Cassazione penale sez. III 26 ottobre 2016 n. 6591
In tema di reati tributari, va esclusa la configurabilità del delitto di omesso versamento delle ritenute d’imposta dovute e certificate, in presenza di una transazione fiscale concordata ai sensi dell’art. 182-ter legge fallimentare, ove omologata prima della consumazione del reato coincidente con la data di scadenza prevista per il versamento omesso. (In motivazione, la S.C. ha osservato che l’accordo transattivo tempestivamente omologato muta gli elementi costitutivi del reato di cui all’art. 10-bis D.Lgs. n. 74 del 2000, incidendo sia sul termine di pagamento, che può essere dilazionato ovvero frazionato in più rate, sia sull’importo stesso del tributo che, nel caso di imposte diverse dall’Iva e di quelle armonizzate, può essere addirittura ridotto per effetto dell’accordo, con eventuale rimodulazione del debito al di sotto della soglia di punibilità; di modo che il titolo di pagamento non è più costituito dalla dichiarazione annuale di sostituto di imposta o dai certificati rilasciati ai sostituiti, bensì dalla transazione fiscale, il cui eventuale successivo inadempimento comporta la revoca della transazione stessa, ma non anche la reviviscenza del reato).

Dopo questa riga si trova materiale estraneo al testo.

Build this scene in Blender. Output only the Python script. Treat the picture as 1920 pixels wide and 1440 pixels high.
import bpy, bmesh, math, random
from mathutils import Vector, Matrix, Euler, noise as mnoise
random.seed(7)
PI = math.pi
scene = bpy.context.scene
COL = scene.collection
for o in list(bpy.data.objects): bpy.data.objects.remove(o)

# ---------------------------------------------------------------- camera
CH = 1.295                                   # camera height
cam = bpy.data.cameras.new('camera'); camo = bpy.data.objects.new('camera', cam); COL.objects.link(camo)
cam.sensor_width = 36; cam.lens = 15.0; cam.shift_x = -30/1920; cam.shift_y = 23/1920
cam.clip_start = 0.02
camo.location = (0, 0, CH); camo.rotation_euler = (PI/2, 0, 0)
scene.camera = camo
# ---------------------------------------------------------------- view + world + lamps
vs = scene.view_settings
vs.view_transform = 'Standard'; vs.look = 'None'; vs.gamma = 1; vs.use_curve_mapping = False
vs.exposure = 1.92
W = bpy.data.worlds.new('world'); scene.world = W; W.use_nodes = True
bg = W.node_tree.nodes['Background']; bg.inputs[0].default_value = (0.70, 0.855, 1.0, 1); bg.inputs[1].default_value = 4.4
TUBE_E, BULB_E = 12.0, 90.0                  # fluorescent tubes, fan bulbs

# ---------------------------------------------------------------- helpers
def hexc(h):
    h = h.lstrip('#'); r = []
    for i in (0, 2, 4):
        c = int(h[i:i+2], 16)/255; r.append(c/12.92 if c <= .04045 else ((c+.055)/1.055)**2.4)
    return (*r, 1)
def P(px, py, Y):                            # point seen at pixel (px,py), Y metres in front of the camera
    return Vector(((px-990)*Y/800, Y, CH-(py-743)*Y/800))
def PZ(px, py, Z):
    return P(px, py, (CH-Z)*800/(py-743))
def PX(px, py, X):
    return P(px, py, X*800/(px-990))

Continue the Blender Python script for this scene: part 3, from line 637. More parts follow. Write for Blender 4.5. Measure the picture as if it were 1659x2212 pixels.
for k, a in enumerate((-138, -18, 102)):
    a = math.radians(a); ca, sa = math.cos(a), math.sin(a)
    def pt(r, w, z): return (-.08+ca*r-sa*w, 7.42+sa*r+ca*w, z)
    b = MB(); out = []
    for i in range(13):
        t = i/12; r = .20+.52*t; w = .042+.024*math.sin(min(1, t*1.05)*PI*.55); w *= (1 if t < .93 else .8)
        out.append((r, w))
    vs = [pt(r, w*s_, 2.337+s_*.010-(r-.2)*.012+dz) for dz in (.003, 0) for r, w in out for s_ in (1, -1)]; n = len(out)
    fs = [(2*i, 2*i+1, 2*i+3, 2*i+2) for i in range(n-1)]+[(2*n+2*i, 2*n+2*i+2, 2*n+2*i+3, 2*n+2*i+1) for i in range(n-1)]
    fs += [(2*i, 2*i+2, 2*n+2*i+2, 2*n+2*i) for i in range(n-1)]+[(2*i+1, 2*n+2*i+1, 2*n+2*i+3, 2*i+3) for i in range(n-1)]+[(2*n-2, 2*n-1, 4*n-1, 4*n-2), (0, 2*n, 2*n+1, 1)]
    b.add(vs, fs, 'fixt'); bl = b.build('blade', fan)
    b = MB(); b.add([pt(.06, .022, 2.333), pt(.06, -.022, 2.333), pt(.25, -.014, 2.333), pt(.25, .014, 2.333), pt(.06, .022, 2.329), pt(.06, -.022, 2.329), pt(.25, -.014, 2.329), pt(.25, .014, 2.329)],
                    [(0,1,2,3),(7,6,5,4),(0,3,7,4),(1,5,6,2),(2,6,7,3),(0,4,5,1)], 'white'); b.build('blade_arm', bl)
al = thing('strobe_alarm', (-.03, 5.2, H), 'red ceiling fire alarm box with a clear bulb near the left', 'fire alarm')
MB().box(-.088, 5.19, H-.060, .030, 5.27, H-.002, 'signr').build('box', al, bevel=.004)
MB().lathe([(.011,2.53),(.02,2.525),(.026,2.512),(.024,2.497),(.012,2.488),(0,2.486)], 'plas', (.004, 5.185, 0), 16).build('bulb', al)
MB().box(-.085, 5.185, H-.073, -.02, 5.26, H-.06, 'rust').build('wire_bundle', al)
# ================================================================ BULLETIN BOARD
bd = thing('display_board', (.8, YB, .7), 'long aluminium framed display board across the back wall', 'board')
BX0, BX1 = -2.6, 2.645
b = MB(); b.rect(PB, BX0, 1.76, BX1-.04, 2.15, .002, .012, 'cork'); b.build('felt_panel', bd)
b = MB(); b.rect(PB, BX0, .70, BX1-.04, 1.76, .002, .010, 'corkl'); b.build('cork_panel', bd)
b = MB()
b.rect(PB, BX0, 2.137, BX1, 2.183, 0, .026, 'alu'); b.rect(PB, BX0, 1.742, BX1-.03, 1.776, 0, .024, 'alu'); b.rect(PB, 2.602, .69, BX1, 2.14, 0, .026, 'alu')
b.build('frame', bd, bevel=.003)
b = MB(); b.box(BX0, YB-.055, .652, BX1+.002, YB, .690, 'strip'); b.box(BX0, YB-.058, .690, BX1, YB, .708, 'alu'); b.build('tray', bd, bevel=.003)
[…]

Cassazione penale sez. III 28 aprile 2016 n. 21987
In tema di reati tributari, il liquidatore di società risponde del delitto di omesso versamento delle ritenute certificate, previsto dall’art. 10-bis del D.Lgs. 10 marzo 2000, n. 74, non per il mero fatto del mancato pagamento, con le attività di liquidazione, delle imposte dovute per il periodo della liquidazione medesima e per quelli anteriori, ma solo qualora distragga l’attivo della società in liquidazione dal fine di pagamento delle imposte e lo destini a scopi differenti. (In motivazione, la S.C. ha chiarito che tali conclusioni sono imposte dalle limitazioni fissate, dall’art.36 del d.P.R. 602 del 1973, alla responsabilità in proprio del liquidatore, che sussiste solo qualora egli non provi di aver soddisfatto i crediti tributari anteriormente all’assegnazione di beni ai soci e creditori ovvero di aver soddisfatto crediti di ordine superiore a quelli tributari).
Cassazione penale sez. III 30 marzo 2016 n. 40314
In tema di reati tributari, la causa di non punibilità contemplata dall’art. 13 del D.Lgs. n. 74 del 2000, come sostituito dall’art. 11 del D.Lgs. n. 158 del 2015 – per la quale i reati di cui agli articoli 10-bis, 10-ter e 10-quater del decreto 74 del 2000 non sono punibili se, prima della dichiarazione di apertura del dibattimento di primo grado, i debiti tributari, comprese sanzioni amministrative e interessi, sono stati estinti mediante integrale pagamento degli importi dovuti – è applicabile ai procedimenti in corso alla data di entrata in vigore del D.Lgs. n. 158 del 2015, anche qualora, alla data predetta, era già stato aperto il dibattimento.